There was a moment — the last such, it seems — when the world was as one.

It took place over a few hours on July 20, 1969. Fifty years ago on Saturday.

At least 600 million people gathered around television sets on every continent as Neil Armstrong and Edwin “Buzz” Aldrin, leaving Michael Collins in the Columbia command module, guided their Eagle lunar module toward the surface of the moon.

The previous Christmas, Apollo 8 had carried humans from Earth into lunar orbit for the first time. In May, Apollo 10’s lunar module had descended to about 10 miles above the moon’s surface before pulling away. (Apollo 9, in between in March, tested the lunar module in Earth orbit.)

This was the big, frightening moment, the one the late President John F. Kennedy foresaw in 1961 in urging his nation to land on and return from the moon by decade’s end.

Armstrong flew the Eagle past a boulder field and a crater, seeking a level landing site. Mission Control and its planet held its breath.

The transmission arrived at 2:17 p.m. North Platte time: “Houston, Tranquility Base here. The Eagle has landed.”

At 9:56 p.m., aided by a TV camera attached to Eagle’s exterior, Earthbound humans saw a sight never before seen: one of their own stepping onto another celestial body.

They heard Armstrong’s words: “That’s one small step for man, one giant leap for mankind.”

That was the moment.

Then, like all moments, it passed into history.

Five more U.S. lunar modules would land on the moon, carrying 10 more men to explore its secrets. Only Apollo 13, crippled by a service-module explosion, failed to touch the moon. It barely made it back to Earth.

The excellent 1995 movie “Apollo 13” ends with Tom Hanks, portraying mission commander Jim Lovell, asking the question Americans have asked since Apollo 17 splashed down on Dec. 19, 1972:

“I look up at the moon and wonder: When will we be going back? And who will that be?”

Several reasons explain why humanity hasn’t left Earth orbit these past 47 years and not quite seven months.

One was a jaded “been there, done that” reaction among the public: We beat the Russians, and we proved we could do it, so why keep spending billions to collect more moon rocks?

Congress, too, heard multiple outcries that it should spend those billions on down-to-Earth problems. With the near-tragedy of Apollo 13 as another excuse, Apollos 18 through 20 were canceled. (Apollos 14 through 17 were already paid for and were allowed to fly — virtually without incident, as it turned out.)

It’s not like a renewed deep-space program hasn’t been proposed and pursued. But setting up a permanent moon base and sending astronauts to Mars — intended in the 1970s but for those budget cuts — has fallen victim to “If you’re for it, we’re against it” partisanship.

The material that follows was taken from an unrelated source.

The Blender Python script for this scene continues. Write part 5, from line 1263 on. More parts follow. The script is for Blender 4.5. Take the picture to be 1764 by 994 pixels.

NASA has kept space exploration and its astronauts (including Nebraskan Clay Anderson) in the public eye through Skylab, Viking and Voyager, the space shuttle missions, the International Space Station and the doughty recent Mars surface probes.

But now the children who watched the Apollo moon shots on TV are in their 50s and 60s. The astronauts who rode the mighty Saturn V, and the Mission Control experts who guided them, are passing on.

Will any of them get to see humans leave Earth orbit again? They will if Artemis, embraced by the current administration, is allowed to proceed.

The program envisions a return to the moon by 2024 — a necessary step for today’s astronauts and Mission Control to gain hands-on deep-space experience — followed in time by the manned Mars mission (or missions) envisioned for so long.

What would they find? And would it be worth finding?

The moon was a black-and-white “magnificent desolation,” as Buzz Aldrin put it after joining Armstrong outside the Eagle. Mars likely would be a red-tinged version, even if we find the microbial life forms recent probes suggest are or were there.

But we would learn more about the universe, our solar system and ourselves, just as we did during that first eight-year push to the moon.

And — especially if we enable the Russians and other nations to join in — Americans and all humans might once more taste the priceless gift reflected on the plaque left by Apollo 11 50 Julys ago:

“Here men from the planet Earth first set foot upon the Moon, July 1969 A.D. We came in peace for all mankind.”